US drone strike kills six in Pakistan
US drones yesterday resumed missile attacks in Pakistan for the first time in a month, killing six fighters from the Al-Qaeda-linked Haqqani network on the Afghan border, officials said.
Unmanned aircraft fired four missiles into a vehicle travelling through the South Waziristan district, targeting a common root for Taliban and Al-Qaeda-linked militants who infiltrate Afghanistan to attack US troops.
"It was a US drone attack. Four missiles were fired. The target was a vehicle. Several militants were killed. The death toll is six," a Pakistani military official told AFP on condition of anonymity.
Another Pakistani security official confirmed the same details of the attack near the small town of Angoor Adda in South Waziristan, around six kilometres from the border with Afghanistan.
Pakistani intelligence officials said the dead belonged to the Haqqani group, an Al-Qaeda ally.
Pakistani Prime Minister Yousuf Raza Gilani yesterday criticised US drone strikes in his country's tribal belt, saying they undermined anti-terror efforts.
Gilani said his government had convinced other countries of the world through diplomatic channels that "these drone attacks are creating problems for us."
"Under a well-thought-out strategy we had separated the tribes from militants, but when drone attacks occur, militants and tribes unite again, which is difficult for us to sustain politically and it also create difficulties for the military operations," Gilani said.
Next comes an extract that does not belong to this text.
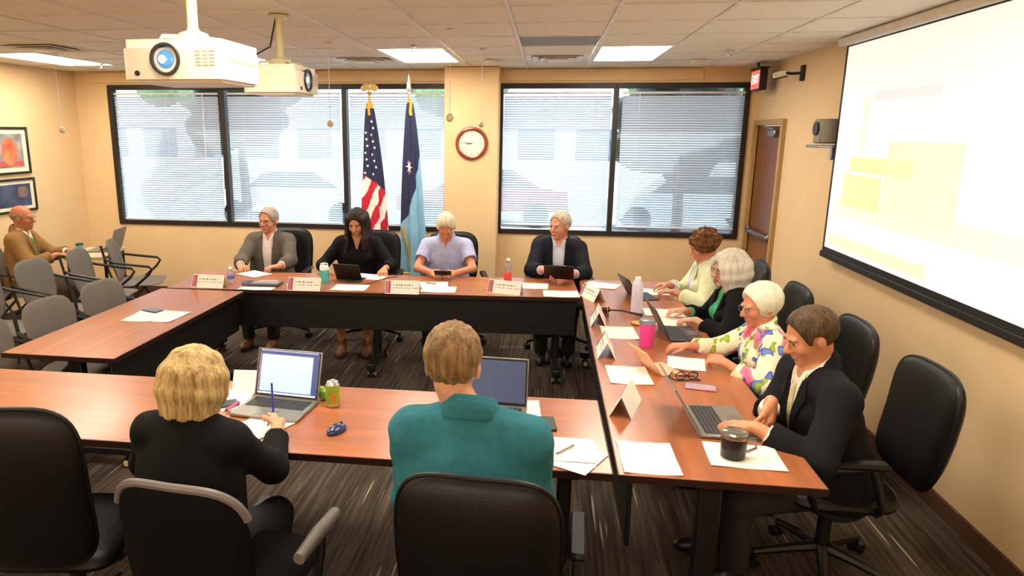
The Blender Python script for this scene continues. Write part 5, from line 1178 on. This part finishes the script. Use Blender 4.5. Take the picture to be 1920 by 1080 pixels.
phone('phone on the papers left of the blonde woman laptop', -1.46, 2.87, R(-55), z=TZ+.003); phone('phone with a pale lower half on the near table', .037, 2.89, R(6), sc='#4d5a56'); phone('dark phone beside the sheets of the woman in black', -1.61, 5.65, R(92), z=TZ)
phone('pink cased phone on the table before the flowered blouse woman', .80, 3.46, R(78), '#c68fa2', sc='#b79aa8'); 
t = thing('phone', 'dark phone held by the man in the light blue polo', 'phone', (-.865, 5.855, .80), R(0), 'mobile phones'); MB().box((0, 0, 0), (.15, .073, .009), b=.003, X=RX(R(-40))).build('body', MATS['phone_#18171a'], t); MB().box((0, 0, .005), (.14, .066, .0008), X=RX(R(-40))).build('screen', MATS['tablet_glass'], t, False)
# mouse, pens, small things
t = thing('computer_mouse', 'dark blue computer mouse on the near table', 'mouse', (-.85, 2.675, TZ), R(-24)); 
mm = SDF(V(-.06, -.08, -.02), V(.06, .08, .06), .004); mm.ell(V(0, 0, .006), V(.032, .055, .03), k=0); mm.half(V(0, 0, .001), V(0, 0, -1)); mm.mesh('shell', mat('mouse_blue', '#20305e', .25, coat=.4), t); MB().cyl((-.004, .028, .03), (.004, .028, .03), .008, n=12).build('wheel', dark, t); MB().box((0, -.02, .035), (.02, .012, .001), b=.0004, X=RX(R(4))).build('emblem', alum, t)
def pen(label, p, q, col, r_=.0045):
    t = thing('pen', label, 'pen', p, 0, 'pens'); d = Vector(q)-Vector(p); MB().cyl((0, 0, 0), d*.86, r_, n=10).build('barrel', mat('pen_'+col, col, .35), t); MB().cyl(d*.86, d, r_*.8, .0008, n=10).build('tip', dark, t); MB().box(tuple(d*.15+Vector((0, 0, r_))), (.003, .003, .003)).build('clip', steel, t); return t
pen('grey pen lying on the paper pile', (.145, 2.67, TZ+.0135), (.07, 2.575, TZ+.0135), '#8a8488'); pen('blue pen upright in the writing hand', (-1.155, 2.735, .92), (-1.125, 2.665, .79), '#23239a'); pen('pink highlighter on the papers by the blonde woman', (-1.39, 2.90, TZ+.012), (-1.41, 2.79, TZ+.012), '#e85a8e', .007)
pen('white pen beside the folder on the back table', (-2.12, 5.43, TZ+.005), (-2.02, 5.30, TZ+.005), '#efe6e0'); pen('pen near the third name card papers', (-.98, 5.66, TZ+.012), (-.88, 5.62, TZ+.012), '#5a5248')
t = thing('gavel_block', 'brown wooden block with a small gavel on the right table', 'gavel', (.42, 4.83, TZ), R(20)); wdm = mat('gavel_wood', '#7a4420', .35)
MB().lathe([(.04, 0), (.042, .006), (.04, .018), (.03, .022), (.001, .022)], 20).build('sound_block', wdm, t); MB().cyl((-.04, .0, .045), (.04, .0, .045), .022, n=18).build('head', mat('gavel_dark', '#3a2012', .3), t); MB().tube([(.0, .0, .045), (.12, -.03, .04), (.26, -.08, .012)], [.008, .006, .009], 8).build('handle', mat('gavel_handle', '#2c1a12', .3), t)
for s_ in (-1, 1): MB().cyl((s_*.022-.004, 0, .045), (s_*.022+.004, 0, .045), .0235, n=18).build('brass_band', polem, t)
t = thing('snack_packet', 'orange and white packet lying beside the pink tumbler', 'packet', (.645, 4.63, TZ), R(-30)); MB().slab(.12, .07, .02, e=3, X=TR(0, 0, .011) @ RX(math.pi/2)).build('wrapper', mat('packet_orange', '#ef9a4a', .4, var=.5, scale=14), t); MB().box((.04, 0, .0215), (.03, .05, .002), b=.0008).build('white_panel', paperm, t)
t = thing('eyeglasses', 'black folded eyeglasses near the peach tablet case', 'glasses', (.755, 3.58, TZ), R(15)); 
g = MB()
for s_ in (-1, 1): g.tube([(s_*.033+.026*math.cos(a), 0, .022+.02*math.sin(a)) for a in [2*math.pi*i/16 for i in range(16)]], .0028, 6, closed=True)
g.tube([(-.008, 0, .026), (.008, 0, .026)], .0025, 6); g.build('front_frame', black, t)
for s_ in (-1, 1): MB().tube([(s_*.06, 0, .03), (s_*.058, .07, .012), (s_*.02, .12, .005)], .0026, 6).build('temple', black, t)
tag(MB().tube([(.70, 3.66, TZ+.004), (.66, 3.60, TZ+.004), (.70, 3.55, TZ+.004), (.82, 3.57, TZ+.004), (.80, 3.63, TZ+.004), (.72, 3.62, TZ+.004)], .003, 6).build('charging_cable', black, None), 'black charging cable looped around the eyeglasses', 'cable')
tag(MB().tube([(-1.46, 5.55, TZ+.003), (-1.40, 5.75, TZ+.003), (-1.33, 5.86, TZ+.003), (-1.28, 5.92, TZ+.003)], .003, 6).build('charging_cable', dark, None), 'thin dark cable running to the back edge by the woman in black', 'cable')

# ---------------------------------------------------------------- outside the windows
grd = mat('asphalt_pale', '#b9bcc0', .9, var=.15, scale=.6); tag(MB().box((-1.5, 33.1, -.35), (90, 50, .1)).build('ground', grd, None, False), None, None, None, 'structure')
soff = mat('soffit_grey', '#8b8f98', .8); tag(MB().box((-1.7, 8.62, 2.86), (12, 1.1, .12), b=.01).build('roof_overhang', soff, None, False), None, None, None, 'structure')
def leafm(nm, a): return mat(nm, a, .8, var=.45, scale=9, bump=.6, bscale=14)
def tree(label, x, y, h, r_, seed, col, n=26, trunk=.09):
    t = thing('tree', label, 'tree', (x, y, -.3), 0, 'trees outside the windows'); rnd = random.Random(seed)
    f = SDF(V(-r_*1.5, -r_*1.5, h-r_*2.1), V(r_*1.5, r_*1.5, h+.5), .055 if r_ < 1.5 else .11)
    for i in range(n):
        v = V(rnd.gauss(0, 1), rnd.gauss(0, 1), rnd.gauss(0, 1)); v = v/np.linalg.norm(v)*r_*rnd.uniform(.35, .8); f.ell(V(0, 0, h-r_*.9)+v*V(1, 1, .85), V(1, 1, .8)*r_*rnd.uniform(.28, .42), None, .05)
    f.fn(lambda F, a, b, c_: F+.05*noise3(a, b, c_, 13., seed)+.035*noise3(a, b, c_, 31., seed)); f.mesh('crown', leafm('leaves_'+col, col), t, it=0)
    MB().tube([(0, 0, 0), (.05, .02, h*.35), (0, 0, h-r_*.9)], [trunk, trunk*.8, trunk*.5], 10).build('trunk', mat('bark', '#4a3a2c', .9, bump=.4), t)
tree('dark tree close outside the leftmost window', -4.2, 9.3, 3.15, .72, 3, '#1c2618'); tree('dark tree close outside the rightmost window', 1.7, 9.7, 3.35, 1.05, 4, '#1a2218'); 
tree('leafy green tree across the lot behind the leftmost windows', -10.5, 22, 6.5, 2.6, 5, '#5f7a4a'); tree('leafy tree across the lot behind the flags', -3.2, 26, 6.6, 2.4, 6, '#6a8450'); tree('leafy tree across the lot behind the right windows', 4.2, 24, 6.4, 2.5, 8, '#5c7648')
b_ = thing('office_building', 'pale office building across the lot outside', 'building', (-2, 38, -.3)); MB().box((0, 0, 1.7), (46, 6, 3.4), b=.05).build('walls', mat('facade_pale', '#c9c6c0', .8), b_, False)
wm_ = None
for i in range(16):
    if wm_ is None: o = MB().box((0, 0, 0), (1.8, .1, 1.5), b=.02).build('window', mat('facade_glass', '#56657a', .15), b_); wm_ = o.data
    else: o = link('window', wm_, b_)
    o.location = (-21+i*2.8, -3.03, 1.7)
def car(label, x, y, col, rz=0):
    t = thing('car', label, 'car', (x, y, -.3), rz, 'parked cars outside'); body = [(-2.1, .35), (-2.15, .7), (-1.9, .85), (-1.1, .92), (-.6, 1.38), (.75, 1.42), (1.45, .98), (2.1, .88), (2.15, .4)]
    MB().prism(body, 1.7, X=TR(0, .85, 0) @ RX(math.pi/2)).build('body', mat('car_'+col, col, .25, coat=.5), t); MB().prism([(-1.0, .95), (-.58, 1.32), (.7, 1.35), (1.3, .98)], 1.72, X=TR(0, .86, 0) @ RX(math.pi/2)).build('side_glass', mat('car_glass', '#20262c', .1), t)
    for x_ in (-1.3, 1.35):
        for y_ in (-.85, .65): MB().cyl((x_, y_, .32), (x_, y_+.2, .32), .32, n=20).build('wheel', dark, t)
car('white car parked outside behind the second window', -6.2, 17, '#d8dadc'); car('red car parked outside behind the flags', -1.6, 18, '#8a2a26'); car('silver car parked outside behind the right windows', 3.4, 17.5, '#a9adb2')
paper('white papers beside the teal cup before the man in tan', -4.86, 6.46, R(20), .2, .16, z=.7305)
The attack came just one day after a Washington meeting between Lieutenant General Ahmad Shuja Pasha, the chief of Pakistan's Inter-Services Intelligence agency, and Leon Panetta, director of the CIA, which runs the drone war.
It was the first missile strike since March 17, when Pakistan's civilian and military leaders strongly protested over a US drone attack that killed 39 people, including civilians and police, in North Waziristan.
This week, the New York Times reported that Pakistan told the United States to rein in drone strikes and slash the number of CIA agents and special forces operating in the conservative, nuclear-armed Muslim country.
The paper said the order highlighted the near collapse of US-Pakistani cooperation since a CIA contractor shot and killed two men who allegedly tried to rob him in broad daylight on the streets of Lahore in January.